Consider the Aa, Bb, and Cc Transmitter/Receiver pairs in the above example. These will eventually cause all nine bobules to be glued to the right side of the board.

Sources and Sinks

If a Transmitter (or set of associated Transmitters) has no associated Receivers, the condition on the Receivers for the transition function is trivially fulfilled, and it will immediately consume any Bobule that lands on it (or consume all Bobules which land on all of them when they are all filled). In other words, it behaves exactly like one of nomw's sinks. Likewise, Receivers with no associated Transmitter behave like nomw's sources.

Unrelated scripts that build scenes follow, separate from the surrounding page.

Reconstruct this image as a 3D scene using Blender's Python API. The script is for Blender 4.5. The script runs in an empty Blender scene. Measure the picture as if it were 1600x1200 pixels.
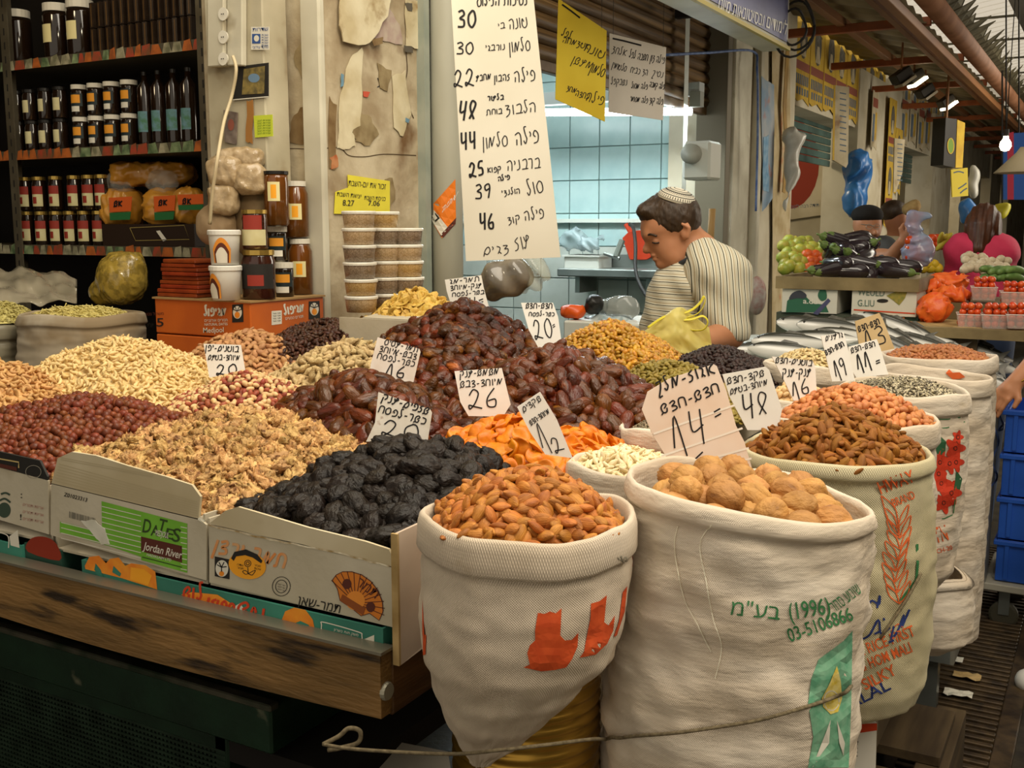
import bpy, bmesh, math, random
import numpy as np
from mathutils import Vector, Matrix, noise
from mathutils.bvhtree import BVHTree
random.seed(7); RNG = np.random.default_rng(7)
SC = bpy.context.scene
COL = SC.collection
# ---------------------------------------------------------------- camera
F0 = 1650.0; CX = 800.0; CY = 600.0; EYE = 1.6
YAW = math.radians(29.6); PIT = math.radians(8.45)
FWD = Vector((-math.sin(YAW), math.cos(YAW), 0)); RGT = Vector((math.cos(YAW), math.sin(YAW), 0)); UP = Vector((0, 0, 1))
cd = bpy.data.cameras.new('camera'); cam = bpy.data.objects.new('camera', cd); COL.objects.link(cam)
cd.sensor_width = 36; cd.lens = 36 * F0 / 1600; cd.clip_start = 0.02; cd.clip_end = 300
cam.location = (0, 0, EYE); cam.rotation_euler = (math.pi / 2 - PIT, 0, YAW)
SC.camera = cam
# ---------------------------------------------------------------- world, lights, exposure
SC.view_settings.view_transform = 'Standard'; SC.view_settings.look = 'None'
SC.view_settings.gamma = 1; SC.view_settings.use_curve_mapping = False
SC.view_settings.exposure = 0.12
w = bpy.data.worlds.new('overcast_sky'); SC.world = w; w.use_nodes = True
w.node_tree.nodes['Background'].inputs[0].default_value = (1.0, .89, .72, 1)
w.node_tree.nodes['Background'].inputs[1].default_value = .66
def area(name, loc, tgt, sx, sy, e, col):
    l = bpy.data.lights.new(name, 'AREA'); l.shape = 'RECTANGLE'; l.size = sx; l.size_y = sy; l.energy = e; l.color = col
    o = bpy.data.objects.new(name, l); COL.objects.link(o); o.location = loc
    o.rotation_euler = (Vector(tgt) - Vector(loc)).to_track_quat('-Z', 'Y').to_euler(); return o
area('skylight_over_street', (.55, 1.3, 4.2), (-.7, 1.6, 1.2), 1.8, 5.0, 172, (1, .9, .74))
area('facade_fill_light', (2.3, 9.5, 2.3), (-2, 9.5, 2.1), 2.2, 9, 300, (1, .9, .74))  # fill light added low across the street to brighten facade and posters
area('skylight_down_the_street', (.6, 9, 4.4), (-.8, 7.5, 1), 2, 9, 190, (1, .9, .74))
def lamp(name, loc, e, col=(1, .8, .55), r=.06):
    l = bpy.data.lights.new(name, 'POINT'); l.energy = e; l.color = col; l.shadow_soft_size = r
    o = bpy.data.objects.new(name, l); COL.objects.link(o); o.location = loc; return o
lamp('bulb_over_nuts', (-1.25, 1.35, 2.45), 15, (1, .86, .62), .09)
lamp('bulb_in_dry_goods_shop', (-3.2, 1.7, 2.75), 7, (1, .8, .5), .08)
# ---------------------------------------------------------------- pixel <-> place
def ray(px, py):
    a = (px - CX) / F0; v = (CY - py) / F0
    return RGT * a + FWD * (math.cos(PIT) + v * math.sin(PIT)) + UP * (v * math.cos(PIT) - math.sin(PIT))
CAM = Vector((0, 0, EYE))
def P(px, py, t=None, x=None, y=None, z=None):
    d = ray(px, py)
    if t is not None: s = t / d.dot(FWD)
    elif x is not None: s = x / d.x
    elif y is not None: s = y / d.y
    else: s = (z - EYE) / d.z
    return CAM + d * s
def RT(r, t, z): return RGT * r + FWD * t + UP * z
def pix(p):
    d = Vector(p) - CAM
    f = d.dot(FWD); u = d.z; c, s = math.cos(PIT), math.sin(PIT)
    zz = f * c - u * s; yy = f * s + u * c
    return CX + F0 * d.dot(RGT) / zz, CY - F0 * yy / zz
class Plane:
    def __init__(s, p, n): s.p = Vector(p); s.n = Vector(n).normalized()
    def pt(s, px, py, off=0.0):
        d = ray(px, py); k = (s.p - CAM).dot(s.n) / d.dot(s.n); return CAM + d * k + s.n * off
def facing(t, px=800, py=600, yaw=0, lean=0):
    n = (-FWD * math.cos(yaw) + RGT * math.sin(yaw)) * math.cos(lean) + UP * math.sin(lean)
    return Plane(P(px, py, t=t), n)
class Surf:
    def __init__(s, objs):
        s.t = []
        for o in (objs if isinstance(objs, (list, tuple)) else [objs]):
            me = o.data; s.t.append(BVHTree.FromPolygons([v.co[:] for v in me.vertices], [p.vertices[:] for p in me.polygons]))
    def pt(s, px, py, off=0.0):
        d = ray(px, py).normalized(); best = None
        for t in s.t:
            h = t.ray_cast(CAM, d)
            if h[0] is not None and (best is None or h[3] < best[3]): best = h
        if best is None: return None
        n = best[1];  n = -n if n.dot(d) > 0 else n
        return best[0] + n * off
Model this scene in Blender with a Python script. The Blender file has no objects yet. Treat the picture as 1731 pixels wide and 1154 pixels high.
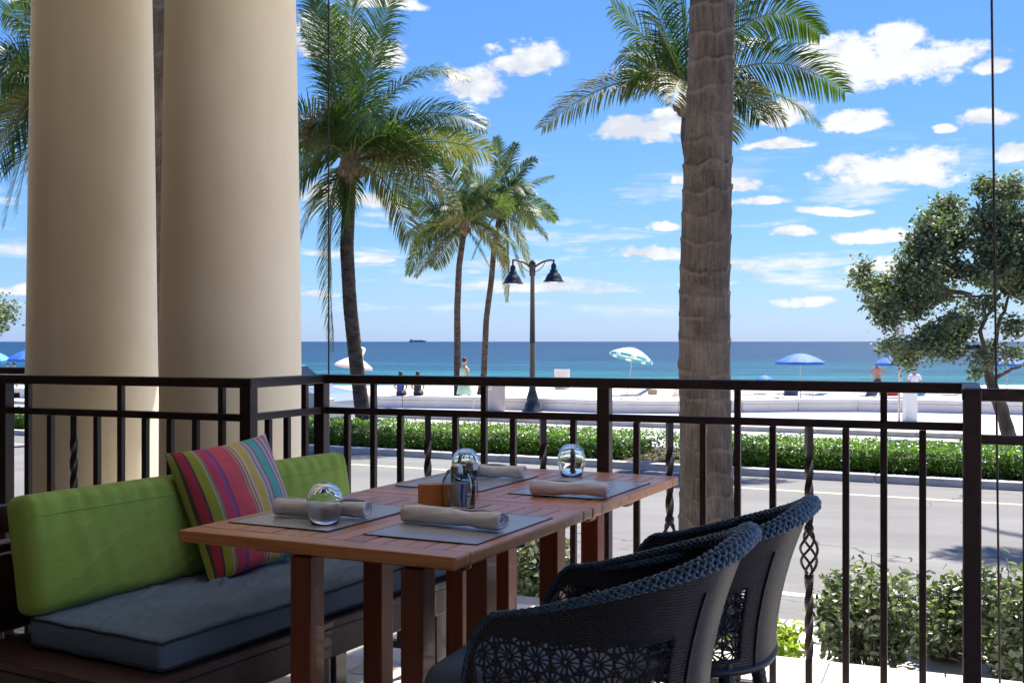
import bpy, bmesh, math, random
from mathutils import Vector, Matrix, noise
random.seed(7)
R = math.radians
SC = bpy.context.scene
COL = SC.collection
F = 1850.0          # focal length in photo pixels (photo 1731 wide)
CX, CY = 865.5, 577.0
EYE = 1.21

# ------------------------------------------------------------------ camera
cam_d = bpy.data.cameras.new('camera')
cam = bpy.data.objects.new('camera', cam_d); COL.objects.link(cam)
cam.location = (0, 0, EYE); cam.rotation_euler = (R(90), 0, 0)
cam_d.sensor_width = 36; cam_d.lens = 36 * F / 1731
cam_d.clip_start = .05; cam_d.clip_end = 60000
cam_d.dof.use_dof = True; cam_d.dof.focus_distance = 6.0; cam_d.dof.aperture_fstop = 18
SC.camera = cam

# ------------------------------------------------------------------ colour management
SC.view_settings.view_transform = 'Standard'
try: SC.view_settings.look = 'None'
except Exception: pass
SC.view_settings.exposure = 1.4
SC.view_settings.gamma = 1
SC.view_settings.use_curve_mapping = False
SC.cycles.max_bounces = 10; SC.cycles.transparent_max_bounces = 12
SC.cycles.transmission_bounces = 8; SC.cycles.glossy_bounces = 4
SC.cycles.caustics_reflective = False; SC.cycles.caustics_refractive = False
SC.cycles.use_denoising = True
SC.cycles.sample_clamp_indirect = 8

SUN_AZ, SUN_EL = 30.0, 60.0        # azimuth clockwise from +Y (towards the sea), elevation
# ------------------------------------------------------------------ world
W = bpy.data.worlds.new('World'); SC.world = W; W.use_nodes = True
nt = W.node_tree; nt.nodes.clear()
class NB:
    """tiny node helper"""
    def __init__(s, t): s.t = t
    def n(s, typ, **kw):
        x = s.t.nodes.new(typ)
        for k, v in kw.items(): setattr(x, k, v)
        return x
    def link(s, a, b): s.t.links.new(a, b)
    def math(s, op, a, b=None, c=None, clamp=False):
        m = s.n('ShaderNodeMath', operation=op); m.use_clamp = clamp
        for i, v in enumerate((a, b, c)):
            if v is None: continue
            if isinstance(v, (int, float)): m.inputs[i].default_value = v
            else: s.link(v, m.inputs[i])
        return m.outputs[0]
    def mix(s, f, a, b, blend='MIX'):
        m = s.n('ShaderNodeMix', data_type='RGBA', blend_type=blend)
        for i, v in ((0, f), (6, a), (7, b)):
            if isinstance(v, (int, float)): m.inputs[i].default_value = v
            elif isinstance(v, (tuple, list)): m.inputs[i].default_value = (*v[:3], 1)
            else: s.link(v, m.inputs[i])
        return m.outputs[2]
    def ramp(s, f, stops, interp='LINEAR'):
        r = s.n('ShaderNodeValToRGB'); cr = r.color_ramp; cr.interpolation = interp
        while len(cr.elements) < len(stops): cr.elements.new(1)
        while len(cr.elements) > len(stops): cr.elements.remove(cr.elements[-1])
        for e, (p, c) in zip(cr.elements, stops):
            e.position = p; e.color = (*c[:3], 1) if isinstance(c, (tuple, list)) else (c, c, c, 1)
        s.link(f, r.inputs[0]); return r.outputs[0]
    def noise(s, vec, scale, detail=4, rough=.5, dist=0, dim='3D'):
        x = s.n('ShaderNodeTexNoise'); x.inputs['Scale'].default_value = scale
        x.inputs['Detail'].default_value = detail; x.inputs['Roughness'].default_value = rough
        x.inputs['Distortion'].default_value = dist
        if vec is not None: s.link(vec, x.inputs['Vector'])
        return x.outputs[0]
    def mapping(s, vec, sc=(1, 1, 1), rot=(0, 0, 0), loc=(0, 0, 0)):
        m = s.n('ShaderNodeMapping'); s.link(vec, m.inputs[0])
        m.inputs['Scale'].default_value = sc; m.inputs['Rotation'].default_value = rot
        m.inputs['Location'].default_value = loc
        return m.outputs[0]
    def comb(s, x, y, z):
        c = s.n('ShaderNodeCombineXYZ')
        for i, v in enumerate((x, y, z)):
            if isinstance(v, (int, float)): c.inputs[i].default_value = v
            else: s.link(v, c.inputs[i])
        return c.outputs[0]

b = NB(nt)
sky = b.n('ShaderNodeTexSky', sky_type='NISHITA')
sky.sun_disc = False; sky.sun_elevation = R(SUN_EL); sky.sun_rotation = R(SUN_AZ)
sky.altitude = 0; sky.air_density = 1.0; sky.dust_density = 0.3; sky.ozone_density = 2.5
# the photograph's colour response to the clear sky, one smooth curve per channel over the whole dome
sepc = b.n('ShaderNodeSeparateColor'); b.link(sky.outputs[0], sepc.inputs[0])
cmb = b.n('ShaderNodeCombineColor')
for i_, (g_, e_) in enumerate(((.225, 1.09), (.475, .88), (2.22, .30))):
    b.link(b.math('MULTIPLY', b.math('POWER', sepc.outputs[i_], e_), g_), cmb.inputs[i_])
tc = b.n('ShaderNodeTexCoord')
sp = b.n('ShaderNodeSeparateXYZ'); b.link(tc.outputs['Generated'], sp.inputs[0])
az = b.math('ARCTAN2', sp.outputs[0], sp.outputs[1])
el = b.math('ARCSINE', sp.outputs[2])
vec2 = b.comb(az, b.math('MULTIPLY', el, 1.6), 0.3)
nA = b.noise(vec2, 15, 9, .66)
nB = b.noise(b.mapping(vec2, loc=(5, 3, 1)), 40, 5, .6)
nC = b.noise(b.mapping(vec2, loc=(2, 7, 4)), 9, 3, .5)
azw = b.math('ADD', az, b.math('MULTIPLY', b.math('SUBTRACT', nA, .5), .035))
elw = b.math('ADD', el, b.math('MULTIPLY', b.math('SUBTRACT', nC, .5), .022))
# cumulus seen over the sea: centre and half sizes in degrees of azimuth / elevation
def px_dir(x, y):
    u = (x - CX) / F; v = (CY - y) / F
    a = math.atan(u); return a, math.atan(v * math.cos(a))
clouds = [(570, 75, 62, 40), (655, 95, 35, 32), (800, 150, 52, 32), (900, 108, 62, 34), (925, 98, 30, 28),
          (1075, 228, 78, 26), (1135, 215, 30, 24), (1500, 112, 140, 52), (1420, 100, 70, 42), (1600, 100, 45, 24),
          (1525, 62, 40, 26), (1325, 195, 48, 24), (1450, 206, 55, 22), (1310, 248, 68, 13), (1510, 288, 125, 36),
          (1560, 268, 55, 26), (1670, 205, 36, 18), (1708, 262, 34, 18), (1680, 115, 34, 12), (1595, 222, 20, 8),
          (1260, 316, 30, 12), (1285, 341, 48, 9), (1410, 356, 66, 8), (1340, 395, 36, 11), (1475, 400, 68, 14),
          (1100, 430, 66, 14), (1128, 382, 24, 8), (1150, 308, 22, 10), (645, 440, 28, 6), (560, 335, 60, 26),
          (640, 345, 60, 20), (120, 5, 130, 22), (30, 490, 40, 10), (540, 500, 34, 9), (660, 5, 60, 10),
          (1370, 510, 40, 12), (1265, 455, 14, 7), (1180, 480, 60, 6), (1500, 450, 60, 14), (1560, 470, 60, 18), (900, 490, 70, 8)]
best = None
for (x, y, rx, ry) in clouds:
    a0, e0 = px_dir(x, y)
    da = b.math('MULTIPLY', b.math('SUBTRACT', azw, a0), F / (rx * 1.12))
    de = b.math('SUBTRACT', elw, e0)
    dd = b.math('MAXIMUM', b.math('MULTIPLY', de, F / (ry * 1.15)), b.math('MULTIPLY', de, -F / (ry * .75)))
    q = b.math('SQRT', b.math('ADD', b.math('MULTIPLY', da, da), b.math('MULTIPLY', dd, dd)))
    f = b.math('SUBTRACT', 1.0, q)
    best = f if best is None else b.math('MAXIMUM', best, f)
best = b.math('MAXIMUM', best, -1.2)
fb = b.math('ADD', b.math('MULTIPLY', b.math('SUBTRACT', nA, .5), 1.9), b.math('MULTIPLY', b.math('SUBTRACT', nB, .5), 1.5))
field = b.math('ADD', best, fb)
def sstep(v, a, c):
    m = b.n('ShaderNodeMapRange', interpolation_type='SMOOTHSTEP')
    b.link(v, m.inputs[0]); m.inputs[1].default_value = a; m.inputs[2].default_value = c
    return m.outputs[0]
dens = sstep(field, -.02, .42)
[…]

An example using the ASCII file format:

.#.#.#.#.#.#.#.#.#.#.#.#.#.#.#.#.#.#
.#.S                             s.#
.#.#.#.#.#.#.#.#.#.#.#.#.#.#.#.#.#.#
.X
#
#X
@S
sg

"S" is a source (because it is a Receiver with unused Transmitter "@") and "s" is a sink (because it is a Transmitter with unused Receiver "g")

Wire-crossing

The Transmitter/Receiver pairs need not be adjacent, though. One can put them on opposite sides of several walls. It should be obvious how to use this to create two perpendicular and crossing flows of Bobules.

Amplifiers

The number of Transmitters with a given label need not equal the number of Receivers with the corresponding label. If one associates one Transmitter with two Receivers, one can readily amplify the number of Bobules in a stream.

Logic Gates

One can construct logic gates in NTMW, using pairs of "wires" (lanes lined by walls), one of which contains Bobules (True) and its complement, which does not (False).

  • OR: Combine two wires into a third wire with a half-wall at the end of each. AND their complements.
  • AND: End two wires with Transmitters and begin a third wire with their associated Receiver. OR their complements.
  • NOT: Swap a wire with its complement, using a Transmitter and a Receiver in each.

All other logic gates can be constructed from combinations of these three, which means any boolean circuit can be constructed using these plus various sources, sinks, and wire crossings. This implies that one can construct PSPACE-complete families of NTMW programs.